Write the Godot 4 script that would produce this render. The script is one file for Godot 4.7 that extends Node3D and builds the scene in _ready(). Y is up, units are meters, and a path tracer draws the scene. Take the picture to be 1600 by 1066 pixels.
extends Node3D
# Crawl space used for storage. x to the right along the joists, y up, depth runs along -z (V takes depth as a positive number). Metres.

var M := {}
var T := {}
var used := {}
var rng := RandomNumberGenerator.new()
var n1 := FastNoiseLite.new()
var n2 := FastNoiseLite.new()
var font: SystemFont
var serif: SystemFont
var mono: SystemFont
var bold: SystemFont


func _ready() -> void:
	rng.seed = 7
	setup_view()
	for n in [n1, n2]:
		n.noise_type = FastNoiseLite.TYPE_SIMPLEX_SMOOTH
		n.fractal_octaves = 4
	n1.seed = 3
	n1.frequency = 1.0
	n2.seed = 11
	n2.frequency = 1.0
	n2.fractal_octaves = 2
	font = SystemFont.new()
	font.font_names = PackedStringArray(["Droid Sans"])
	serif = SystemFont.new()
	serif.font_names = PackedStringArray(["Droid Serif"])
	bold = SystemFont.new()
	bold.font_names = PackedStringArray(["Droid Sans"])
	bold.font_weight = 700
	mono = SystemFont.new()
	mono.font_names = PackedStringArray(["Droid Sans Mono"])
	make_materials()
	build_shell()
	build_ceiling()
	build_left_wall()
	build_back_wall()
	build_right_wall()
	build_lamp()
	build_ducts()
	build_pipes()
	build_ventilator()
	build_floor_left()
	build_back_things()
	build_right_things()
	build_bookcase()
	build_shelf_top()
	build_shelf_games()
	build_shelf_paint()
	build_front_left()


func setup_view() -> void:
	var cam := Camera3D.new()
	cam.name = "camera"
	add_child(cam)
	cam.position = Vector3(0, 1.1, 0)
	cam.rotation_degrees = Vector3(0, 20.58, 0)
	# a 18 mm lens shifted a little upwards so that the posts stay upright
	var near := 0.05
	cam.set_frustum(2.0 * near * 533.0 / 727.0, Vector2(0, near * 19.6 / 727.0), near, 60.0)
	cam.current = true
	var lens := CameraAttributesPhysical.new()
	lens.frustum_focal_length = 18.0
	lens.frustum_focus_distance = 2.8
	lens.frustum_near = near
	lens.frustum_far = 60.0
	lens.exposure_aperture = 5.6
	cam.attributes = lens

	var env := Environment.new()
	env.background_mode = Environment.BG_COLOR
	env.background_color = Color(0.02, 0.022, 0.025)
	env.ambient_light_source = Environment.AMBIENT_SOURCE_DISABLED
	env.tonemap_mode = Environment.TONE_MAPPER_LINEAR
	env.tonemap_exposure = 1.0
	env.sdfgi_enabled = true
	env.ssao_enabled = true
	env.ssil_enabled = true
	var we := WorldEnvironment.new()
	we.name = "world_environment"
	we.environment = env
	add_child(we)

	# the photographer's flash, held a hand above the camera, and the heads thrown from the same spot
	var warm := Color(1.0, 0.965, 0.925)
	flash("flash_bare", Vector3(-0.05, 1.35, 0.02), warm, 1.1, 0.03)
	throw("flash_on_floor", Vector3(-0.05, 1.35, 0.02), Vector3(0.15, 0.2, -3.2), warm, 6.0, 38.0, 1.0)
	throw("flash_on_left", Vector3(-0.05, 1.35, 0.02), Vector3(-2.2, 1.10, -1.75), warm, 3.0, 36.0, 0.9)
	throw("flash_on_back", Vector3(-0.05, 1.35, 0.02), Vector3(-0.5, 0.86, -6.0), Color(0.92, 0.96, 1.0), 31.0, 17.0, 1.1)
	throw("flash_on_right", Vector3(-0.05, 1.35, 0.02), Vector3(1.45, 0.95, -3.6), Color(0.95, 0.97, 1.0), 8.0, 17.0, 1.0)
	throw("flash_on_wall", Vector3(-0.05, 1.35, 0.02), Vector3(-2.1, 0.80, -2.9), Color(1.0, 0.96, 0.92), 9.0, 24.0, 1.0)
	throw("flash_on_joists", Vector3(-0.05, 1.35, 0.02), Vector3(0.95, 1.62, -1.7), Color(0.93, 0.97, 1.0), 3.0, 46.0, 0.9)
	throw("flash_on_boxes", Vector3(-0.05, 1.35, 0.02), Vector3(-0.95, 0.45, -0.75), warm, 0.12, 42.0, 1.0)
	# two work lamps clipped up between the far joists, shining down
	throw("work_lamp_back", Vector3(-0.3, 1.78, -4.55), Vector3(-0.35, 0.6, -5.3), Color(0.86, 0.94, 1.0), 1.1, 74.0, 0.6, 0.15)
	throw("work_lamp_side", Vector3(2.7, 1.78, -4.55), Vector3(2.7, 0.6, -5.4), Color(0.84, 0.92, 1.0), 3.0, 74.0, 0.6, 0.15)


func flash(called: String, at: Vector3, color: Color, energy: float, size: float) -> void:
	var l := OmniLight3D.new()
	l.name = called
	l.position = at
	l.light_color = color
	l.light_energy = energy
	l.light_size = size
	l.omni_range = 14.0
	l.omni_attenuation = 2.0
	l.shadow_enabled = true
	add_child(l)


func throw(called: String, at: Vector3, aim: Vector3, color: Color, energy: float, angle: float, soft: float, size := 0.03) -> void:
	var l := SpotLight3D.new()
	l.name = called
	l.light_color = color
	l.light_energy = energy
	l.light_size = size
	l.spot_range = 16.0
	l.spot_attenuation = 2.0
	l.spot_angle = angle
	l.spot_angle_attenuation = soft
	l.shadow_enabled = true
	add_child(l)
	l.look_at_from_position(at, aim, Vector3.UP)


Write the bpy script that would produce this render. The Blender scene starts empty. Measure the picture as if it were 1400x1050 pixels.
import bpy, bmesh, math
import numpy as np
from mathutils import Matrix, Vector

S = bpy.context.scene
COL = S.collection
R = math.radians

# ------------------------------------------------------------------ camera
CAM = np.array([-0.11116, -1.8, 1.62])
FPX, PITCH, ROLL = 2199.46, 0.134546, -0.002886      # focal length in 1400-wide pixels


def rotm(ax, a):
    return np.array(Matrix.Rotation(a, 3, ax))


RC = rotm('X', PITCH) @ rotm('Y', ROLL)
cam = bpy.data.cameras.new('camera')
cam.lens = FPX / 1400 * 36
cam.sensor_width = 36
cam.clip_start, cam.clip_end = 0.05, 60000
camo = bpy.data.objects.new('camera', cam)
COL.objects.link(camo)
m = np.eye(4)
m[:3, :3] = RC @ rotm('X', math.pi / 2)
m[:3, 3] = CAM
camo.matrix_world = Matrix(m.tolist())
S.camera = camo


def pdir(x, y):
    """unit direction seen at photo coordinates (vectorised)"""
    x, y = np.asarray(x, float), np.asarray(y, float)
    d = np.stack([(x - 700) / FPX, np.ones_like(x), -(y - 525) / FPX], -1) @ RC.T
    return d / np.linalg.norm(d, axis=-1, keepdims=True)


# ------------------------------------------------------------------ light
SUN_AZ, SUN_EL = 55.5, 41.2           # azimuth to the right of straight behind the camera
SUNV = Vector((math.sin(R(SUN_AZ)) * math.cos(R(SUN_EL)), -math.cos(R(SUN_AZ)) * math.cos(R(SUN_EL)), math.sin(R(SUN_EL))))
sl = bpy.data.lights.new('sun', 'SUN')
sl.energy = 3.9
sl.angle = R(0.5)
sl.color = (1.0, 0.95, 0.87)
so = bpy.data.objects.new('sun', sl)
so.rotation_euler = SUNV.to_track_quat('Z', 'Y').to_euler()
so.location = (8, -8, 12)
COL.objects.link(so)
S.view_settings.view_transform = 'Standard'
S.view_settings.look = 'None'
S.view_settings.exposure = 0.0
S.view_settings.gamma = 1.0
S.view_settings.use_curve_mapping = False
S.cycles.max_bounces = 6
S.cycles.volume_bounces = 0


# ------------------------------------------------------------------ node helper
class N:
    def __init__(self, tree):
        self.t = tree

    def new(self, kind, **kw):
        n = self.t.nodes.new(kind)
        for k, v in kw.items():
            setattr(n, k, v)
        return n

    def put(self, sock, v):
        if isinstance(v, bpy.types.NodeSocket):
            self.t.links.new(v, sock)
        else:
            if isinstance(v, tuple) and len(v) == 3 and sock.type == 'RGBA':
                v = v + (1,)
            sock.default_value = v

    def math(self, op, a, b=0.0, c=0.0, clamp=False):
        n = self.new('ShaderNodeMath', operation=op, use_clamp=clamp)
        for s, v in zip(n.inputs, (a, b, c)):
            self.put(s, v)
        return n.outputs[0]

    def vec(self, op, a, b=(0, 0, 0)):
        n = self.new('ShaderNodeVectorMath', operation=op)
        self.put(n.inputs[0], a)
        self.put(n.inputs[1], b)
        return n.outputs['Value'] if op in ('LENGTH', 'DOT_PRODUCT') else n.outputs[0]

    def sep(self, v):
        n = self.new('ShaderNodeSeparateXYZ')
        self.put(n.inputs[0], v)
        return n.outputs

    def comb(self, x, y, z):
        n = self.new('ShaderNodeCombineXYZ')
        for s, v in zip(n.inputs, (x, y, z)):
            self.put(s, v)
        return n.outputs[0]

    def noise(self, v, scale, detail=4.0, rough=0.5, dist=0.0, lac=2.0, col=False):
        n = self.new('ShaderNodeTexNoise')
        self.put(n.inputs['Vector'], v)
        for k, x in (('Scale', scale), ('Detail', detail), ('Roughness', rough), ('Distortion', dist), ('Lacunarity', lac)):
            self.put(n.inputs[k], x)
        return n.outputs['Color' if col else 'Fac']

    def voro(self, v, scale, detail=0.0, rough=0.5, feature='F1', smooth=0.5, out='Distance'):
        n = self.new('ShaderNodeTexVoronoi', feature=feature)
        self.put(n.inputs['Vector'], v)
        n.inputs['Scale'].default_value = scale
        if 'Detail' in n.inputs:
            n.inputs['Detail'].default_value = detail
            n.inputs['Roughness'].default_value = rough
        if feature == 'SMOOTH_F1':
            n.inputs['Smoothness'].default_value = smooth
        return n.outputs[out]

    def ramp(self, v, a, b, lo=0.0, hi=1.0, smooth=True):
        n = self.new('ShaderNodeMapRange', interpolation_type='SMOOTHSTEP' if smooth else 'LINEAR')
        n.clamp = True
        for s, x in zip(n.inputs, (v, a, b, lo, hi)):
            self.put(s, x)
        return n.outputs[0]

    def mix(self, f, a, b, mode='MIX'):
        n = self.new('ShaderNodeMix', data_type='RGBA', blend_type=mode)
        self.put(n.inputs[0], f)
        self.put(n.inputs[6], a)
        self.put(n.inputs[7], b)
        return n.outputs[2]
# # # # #
- _SHORT TASK_: Transcribe precisely the lines between the one that contains "Write the bpy" and the one that contains "from mathutils import Matrix, Vector", counting those two lines as part of the range.

- _REPLY_:
Write the bpy script that would produce this render. The Blender scene starts empty. Measure the picture as if it were 1400x1050 pixels.
import bpy, bmesh, math
import numpy as np
from mathutils import Matrix, Vector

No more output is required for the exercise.